Publikation anlässlich des öffentlichen Auftrags des Ministeriums für Kultur und Medien, DRAC Champagne-Ardenne, an Imi Knoebel für die Erstellung von Buntglasfenstern für zwei Kapellen in der Kathedrale Notre-Dame in Reims
Hrsg. von der Direction Régionale des Affairs Culturelles Champagne-Ardenne mit Beiträgen unter anderem von Oliver Kaeppelin, Klaus Lueb, Martin Schulz und Johannes Stüttgen
Kerber Verlag, Bielefeld, 2011, ISBN 978-3-86678-501-4, 160 S., zahlreiche Abbildungen, Hardcover mit Schutzumschlag, gebunden, Format 31 x 24,5 cm, € 44,80/SFR 60,--
Der Auftrag an den Deutschen, Imi Knoebel, zwei links und rechts der zentralen Sichtachse der Krönungskathedrale von Reims gelegenen Kapellen mit Buntglas auszustatten, hat zu allererst eine politische Dimension: 1914 haben deutsche Soldaten Reims nahezu komplett zerbombt. 1962 haben sich Charles de Gaulle und Konrad Adenauer vor dem Eingang der Kathedrale die Hand gereicht und die deutsch-französische Aussöhnung besiegelt. Dass ein Deutscher die sechs Fenster gestalten sollte, unterstreicht den entschiedenen Willen zur Versöhnung im heute größeren Europa. Die Wahl des abstrakten Minimalisten und erklärten Atheisten unterstreicht zweitens die religionspolitische Einsicht, dass man im säkularen französischen Staat selbst in der Krönungskathedrale nicht mehr auf die überkommene mittelalterliche Lichtsymbolik, sondern auf das nicht mehr weltanschaulich gebundene freie Spiel der Farben, Formen und Flächen setzen will.
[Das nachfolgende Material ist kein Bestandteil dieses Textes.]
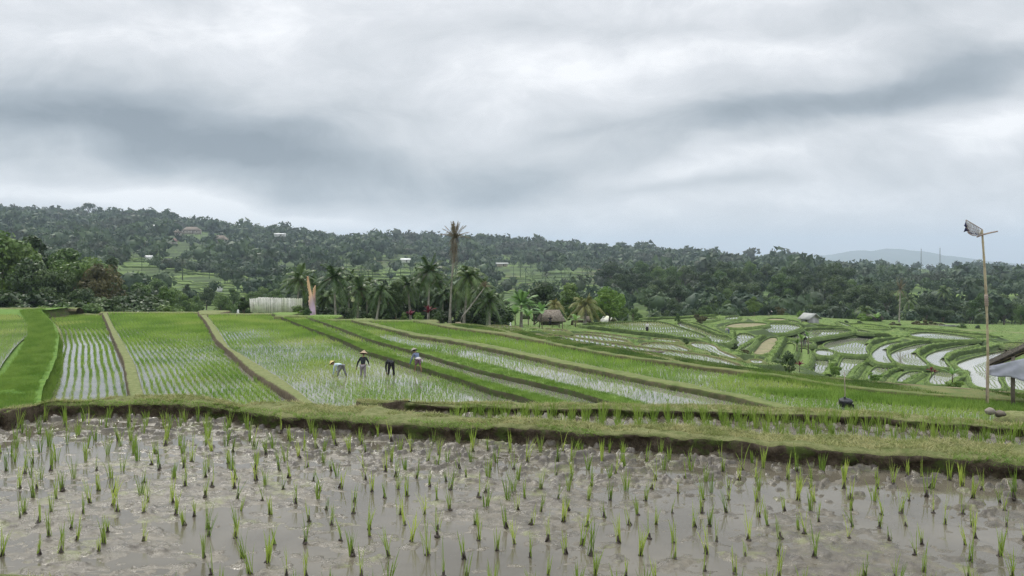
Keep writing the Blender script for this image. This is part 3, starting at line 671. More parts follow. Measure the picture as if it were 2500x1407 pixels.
k9 = fbm(x9 * .35 + y9 * .1, y9 * .12 + x9 * .3, 88, 3) > .47; tufts('grass', x9[k9], y9[k9], np.full(k9.sum(), fl_['z'] + .08), ricerng.uniform(.05, .16, k9.sum()), 6, .035, 'bankg', 'short grass and weeds on the long grassy track between strip paddies and valley', .2)
tufts('grass', xa + ricerng.uniform(-4.5, 1.2, m_) * (yq < 41) + ricerng.uniform(-.2, 1.0, m_) * (yq >= 41), yq, np.full(m_, FIELDS['G']['z'] + .02), ricerng.uniform(.14, .34, m_), 7, .024, 'grassg', 'bright green weeds between the long strip paddy and the grassy track', .16)

# ------------------------------------------------------------------ terrace polygons: water, rim, rice
import bmesh
rx, ry, rz, rh, rw_ = [], [], [], [], []; tx, ty, tz = [], [], []
for idx, (poly, drop, dens, sp_, kd) in enumerate(pads):
    z0 = H - drop; bm = bmesh.new()
    n = len(poly); seg = np.hypot(*(np.roll(poly, -1, 0) - poly).T); tang = np.roll(poly, -1, 0) - np.roll(poly, 1, 0)
    tang /= np.linalg.norm(tang, axis=1)[:, None] + 1e-9; nrm = np.stack([tang[:, 1], -tang[:, 0]], 1)
    inner = poly + nrm * .15
    f_ = bm.faces.new([bm.verts.new((p[0], p[1], z0)) for p in inner]); bmesh.ops.triangulate(bm, faces=[f_])
    me = bpy.data.meshes.new('paddy_water'); bm.to_mesh(me); bm.free()
    me.materials.append(M['clear'] if kd == 'w' else M['plot'] if kd == 'd' else M['bank'] if kd == 'g' else M['path'])
    mobj('paddy_water' if kd == 'w' else 'field_ground', me, kind='structure')
    # rim, resampled
    L_ = np.concatenate([[0], np.cumsum(seg)]); tot = L_[-1]; m_ = int(max(20, tot / .6)); s_ = np.linspace(0, tot, m_, endpoint=False)
    px_ = np.interp(s_, L_, np.append(poly[:, 0], poly[0, 0])); py_ = np.interp(s_, L_, np.append(poly[:, 1], poly[0, 1]))
    q = np.stack([px_, py_], 1); tg = np.roll(q, -2, 0) - np.roll(q, 2, 0); tg /= np.linalg.norm(tg, axis=1)[:, None] + 1e-9; nn = np.stack([tg[:, 1], -tg[:, 0]], 1)
    big = drop > 10.5; wsc = .62 if big else .42
    off = np.array([-.04, .05, .12, .25, .45, .65, 1.0, 1.5]) * wsc; zz = np.array([-.12, .10, .19, .24, .22, .10, -.10, -.5]) * (1 if big else .5)
    Vx = q[:, None] + nn[:, None] * off[None, :, None]
    na_ = fbm(Vx[..., 0] * 1.2, Vx[..., 1] * 1.2, idx)
    zr = z0 + zz[None] + (na_ - .5) * .28 * wsc * (zz[None] > 0)
    V = np.concatenate([Vx, zr[..., None]], -1).reshape(-1, 3); c = len(off); i0 = np.arange(m_)[:, None] * c + np.arange(c - 1)[None]; i1 = ((np.arange(m_) + 1) % m_)[:, None] * c + np.arange(c - 1)[None]
    mobj('field_bund', npmesh('field_bund', V, [np.stack([i0, i0 + 1, i1 + 1, i1], -1).reshape(-1, 4)], [M['bank' if big else 'dull']], smooth=True), kind='structure')
    if big:
        k = int(tot * 4); s2 = ricerng.uniform(0, m_, k).astype(int); o2 = ricerng.uniform(.05, .8, k); p2 = q[s2] + nn[s2] * o2[:, None]
        tx.append(p2[:, 0]); ty.append(p2[:, 1]); tz.append(z0 + np.interp(o2, off, zz) - .03)
    if dens > 0:
        lo, hi = poly.min(0), poly.max(0); ang = .25 if big else 0.0
        sy = .28 if big else .22; xv = np.arange(lo[0] - 5, hi[0] + 5, sp_ * 1.15); yv = np.arange(lo[1], hi[1], sy); XX, YY = np.meshgrid(xv, yv)
        XX = XX + .55 * np.sin(YY / 2.3 + 1.5 * np.sin(XX / 9)) * (1 if big else .3) + (YY - lo[1]) * ang
        XX = XX.ravel() + ricerng.normal(0, .03, XX.size); YY = YY.ravel() + ricerng.normal(0, .03, YY.size)
        ok = inside(poly, XX, YY); ok &= pdist(poly, XX, YY) > .25
        XX, YY = XX[ok], YY[ok]
        if 15.8 < drop < 17.4 and kd == 'w':      # still water left open beside the upper banks
            k_ = inside(poly, XX, YY + 4.2) & inside(poly, XX, YY + 2.); XX, YY = XX[k_], YY[k_]
        lushv = np.clip(dens, 0, 2)
        rx.append(XX); ry.append(YY); rz.append(np.full(len(XX), z0 - .01)); rh.append(np.full(len(XX), (.10 + .09 * lushv)) * (1 if big else 1.0)); rw_.append(np.full(len(XX), .022 + .014 * lushv))
rx, ry, rz, rh, rw_ = map(np.concatenate, (rx, ry, rz, rh, rw_))
V, T = clumps(rx, ry, rz, rh * ricerng.uniform(.7, 1.1, len(rx)), 5, rw_ * .85, .05, ricerng, .4)
tag(mobj('rice_plants', npmesh('rice_plants', V, [T], [M['ricer']])), 'thin rows of rice seedlings in the white water terraces of the lower valley', 'rice', kind='stuff')
def bank(pts, drop, h, wd, seed, back=.6, onterrain=None):
    if onterrain is None:
        X, Y = P([p[0] for p in pts], [p[1] for p in pts], drop); q = np.stack([X, Y], 1)
    else: q = np.array(pts, float)
    L_ = np.concatenate([[0], np.cumsum(np.hypot(*np.diff(q, axis=0).T))]); st_ = .5 if onterrain is None else 1.5; m_ = int(max(12, L_[-1] / st_)); s_ = np.linspace(0, L_[-1], m_)
    q = np.stack([np.interp(s_, L_, q[:, 0]), np.interp(s_, L_, q[:, 1])], 1)
    for _ in range(6): q[1:-1] = (q[:-2] + 2 * q[1:-1] + q[2:]) / 4
    tg = np.gradient(q, axis=0); tg /= np.linalg.norm(tg, axis=1)[:, None]; nn = np.stack([-tg[:, 1], tg[:, 0]], 1); nn *= np.sign(nn[:, 1] + 1e-6)[:, None]
    off = np.array([-.06, .0, .10, .22, .34, .6, .85, 1.1, 1.6]) * wd; zz = np.array([-.35, -.02, .45, .80, .96, 1.0, .92, back, -.3]) * h
    end = sstep(s_, 0, 2.5) * sstep(L_[-1] - s_, 0, 2.5); V = q[:, None] + nn[:, None] * off[None, :, None]
    z0 = (H - drop) * np.ones(m_) if onterrain is None else terrain(q[:, 0], q[:, 1], False) - .1
    rag = (fbm(V[..., 0] * 1.1, V[..., 1] * 1.1, seed) - .5); z = z0[:, None] + zz[None] * (.35 + .65 * end)[:, None] + rag * .55 * h * (zz[None] > .2 * h)
    V = V + nn[:, None] * (rag * .5)[..., None]
    mobj('field_bund', npmesh('field_bund', np.concatenate([V, z[..., None]], -1), [grid_faces(m_, 9)[:, ::-1]], [M['bank']], smooth=True), kind='structure')
    if onterrain is None:
        k = int(L_[-1] * 16); i = ricerng.randint(0, m_, k); o_ = ricerng.uniform(0, 1.1 * wd, k); p2 = q[i] + nn[i] * o_[:, None]
        tx.append(p2[:, 0]); ty.append(p2[:, 1]); tz.append(z0[i] + np.interp(o_, off, zz) * (.35 + .65 * end[i]) - .05)
for i, (pts, dr, h, wd) in enumerate((
    ([(1898,820),(1945,812),(2000,806),(2040,806),(2085,811)], 15.95, .75, 1.0), ([(1990,834),(2042,824),(2096,820),(2161,821),(2185,823)], 16.6, .8, 1.1),
    ([(2126,843),(2150,834),(2213,829),(2274,834)], 16.95, .85, 1.1), ([(2172,856),(2236,841),(2309,836),(2362,835)], 17.0, .85, 1.1),
    ([(2246,866),(2274,853),(2346,843),(2446,838)], 17.1, .9, 1.1), ([(2318,880),(2350,868),(2420,856),(2468,848),(2540,846)], 17.15, .95, 1.2),
    ([(2082,924),(2100,900),(2139,876)], 17.5, .4, .8), ([(2150,928),(2180,908),(2213,896)], 17.55, .35, .7), ([(2215,938),(2240,922),(2268,912)], 17.6, .35, .7),
    ([(2330,943),(2352,930),(2373,921),(2366,908)], 17.5, .6, 1.0), ([(1806,863),(1840,842),(1873,823)], 14.3, .7, 1.0), ([(1886,886),(1908,856),(1922,826)], 14.9, .7, 1.2),
    ([(1760,850),(1780,843),(1796,828),(1796,812)], 13.6, .7, 1.1), ([(1794,804),(1830,801),(1874,797)], 14.3, .75, .9), ([(1985,882),(1983,915)], 17.3, .6, .9), ([(2030,916),(2046,890),(2058,868)], 17.4, .5, 1.0),
    ([(1420,799),(1500,808),(1600,820),(1700,835),(1748,849)], 12., .5, .9), ([(1655,786),(1700,800),(1745,818),(1790,827)], 12.9, .45, .8), ([(1560,780),(1660,778),(1760,771)], 13.4, .4, .8), ([(1905,786),(1990,795),(2085,803)], 15.6, .45, .9), ([(2090,801),(2200,803),(2330,813),(2440,823)], 16.2, .5, 1.0))):
    bank(pts, dr, h * .85, wd * .9, 300 + i)
def terraces(p0, p1, Ya, Yb, n, h, seed):
    for i in range(n):
        Yc = Ya * (Yb / Ya) ** ((i + .5) / n); px = np.linspace(p0, p1, 24); yy_ = Yc * (1 + .05 * (fbm(px / 90, px * 0 + i * 3.7, seed, 3) - .5) * 2)
        a, b = np.sort(np.random.RandomState(seed + i).uniform(0, 1, 2)); a *= .35; b = 1 - (1 - b) * .35; k0, k1 = int(a * 23), max(int(b * 23), int(a * 23) + 6)
        px, yy_ = px[k0:k1 + 1], yy_[k0:k1 + 1]
        bank(np.stack([(px - CX) / F * yy_, yy_], 1), 0, h, h * 2.2, seed + i, .75, True)
terraces(395, 640, 255, 470, 15, .75, 400); terraces(-60, 120, 300, 640, 15, 1.0, 420); terraces(280, 620, 520, 800, 13, 1.5, 440); terraces(760, 1110, 620, 960, 15, 1.6, 460); terraces(1180, 1520, 470, 860, 15, 1.4, 480)
terraces(1500, 1680, 380, 560, 9, 1.0, 500); terraces(2080, 2560, 600, 1500, 12, 1.8, 520)
tx, ty, tz = map(np.concatenate, (tx, ty, tz))
tufts('grass', tx, ty, tz, ricerng.uniform(.07, .24, len(tx)), 5, .045, 'bankg', 'shaggy green grass on the terrace banks of the lower valley', .25)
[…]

Deshalb hat man es dem 1940 geborenen Imi Knoebel überlassen, ein gleichsam religionsneutrales Bild zu schaffen, das durch seinen „Klang" den Geist und die Sinne aller Besucher erfreut. Knoebel griff bei seinem Entwurf auf seine Serie von 54 Messerschnitten in den Farben rot, gelb und blau aus den Jahren 1978/79, Acryl und Lack auf Papier, collagiert, je 100 x 70 cm, die parallele Arbeit ‚Rot Gelb Blau I-VI', ebenfalls 1978/79, Acryl und Lack auf Holz und Gläser in vier Blau-, drei Rot-, zwei Gelb- und eine Weißstufung zurück. Die beiden gelben, eines der drei roten, zwei der vier blauen und das weiße Glas sollten gestrahlt werden, „die übrigen Glasflächen hingegen sollten unbehandelt bleiben". Angestrebt war das ideale Gleichgewicht „zwischen transparentem und lichtdurchlässigem Glas, zwischen Tönung, Zeichnung und Farben". Die auf acht anstatt wie üblich auf sieben Millimeter angelegten Bleistege sollten „das ‚Bild' ... betonen" (Marc Nouschi). Ob Knoebels Bilder in der Tradition von Minimalismus und Abstraktion oder in der Tradition von Abt Souger und der mittelalterlichen Lichtmetaphysik oder in beiden Traditionen gelesen werden, steht den Betrachtern frei.